Kehoe y la película coinciden en escapar del orden prefijado, de cualquier patrón, para adoptar el caos y darle formas. Por eso de los registros en distintas texturas de video se pasa al Super 8, el blanco y negro interrumpe el color, de la video-performance se salta al registro documental pasando por materiales de archivo, por momentos rumbeando por una musicalidad de lo visual, un montaje que reúne hechos del pasado y del presente en el flujo de un tiempo incierto. Devenir queer no está garantizado solo por variaciones del contenido sino por vicisitudes de formas incontinentes.

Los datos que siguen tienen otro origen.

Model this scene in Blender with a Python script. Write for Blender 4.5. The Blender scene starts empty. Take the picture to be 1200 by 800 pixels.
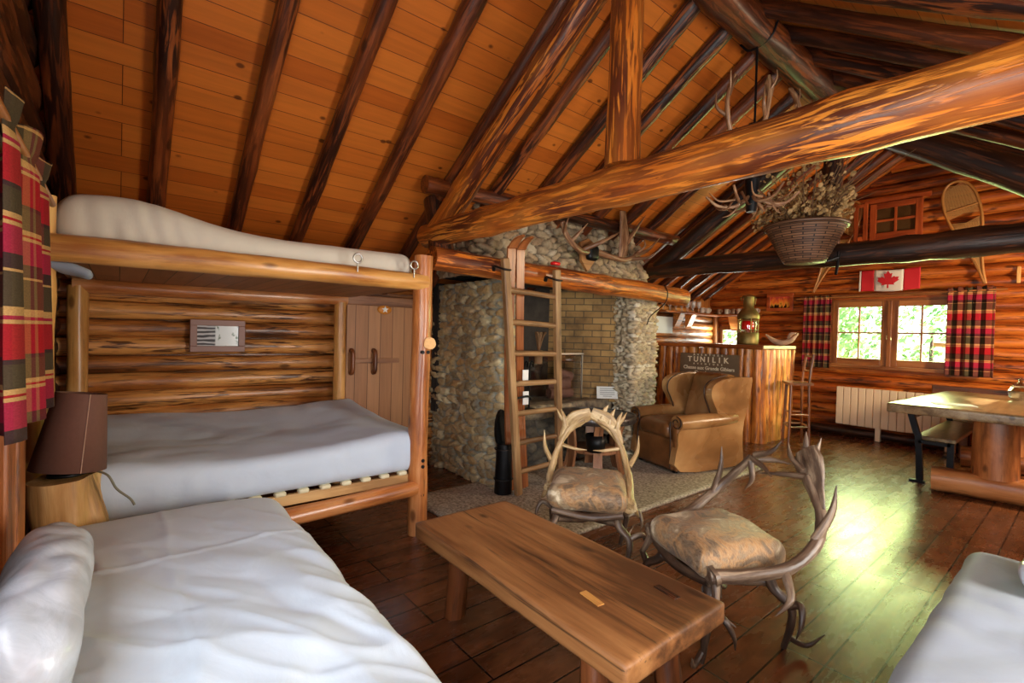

Un registro de la preparación de una muestra retrospectiva de los cuadros de Bernardo Kehoe pareciera organizar parte del documental, pero en lugar de una cronología del armado de la exhibición, El cisne equivocado ofrece el reverso. Los cuadros se rompen: las telas están rajadas, los marcos no quieren salir de donde están guardados y se quiebran. Se prefiere mostrar una secuencia de descolgar las obras y envolverlas antes que el montaje de la exhibición en la galería. La obra del pintor se va descomponiendo, se va desarmando a la vista, presenciamos la inevitable destrucción del arte más que su creación. Pero no es una destrucción programática, orgánica, es el testimonio vivo de que en el desmontaje, en las ruinas de lo que creamos, en las grietas que se abren en el camino, se pueden crear perspectivas que nos permiten tener nuevos puntos de fuga que podemos habitar o, al menos, hacer habitables.
El cisne equivocado, dirigida por Lucila Frank y Andrea Morasso, se estrena el domingo 4 de mayo, a las 19:30, en el cine Gaumont, Rivadavia 1635, CABA.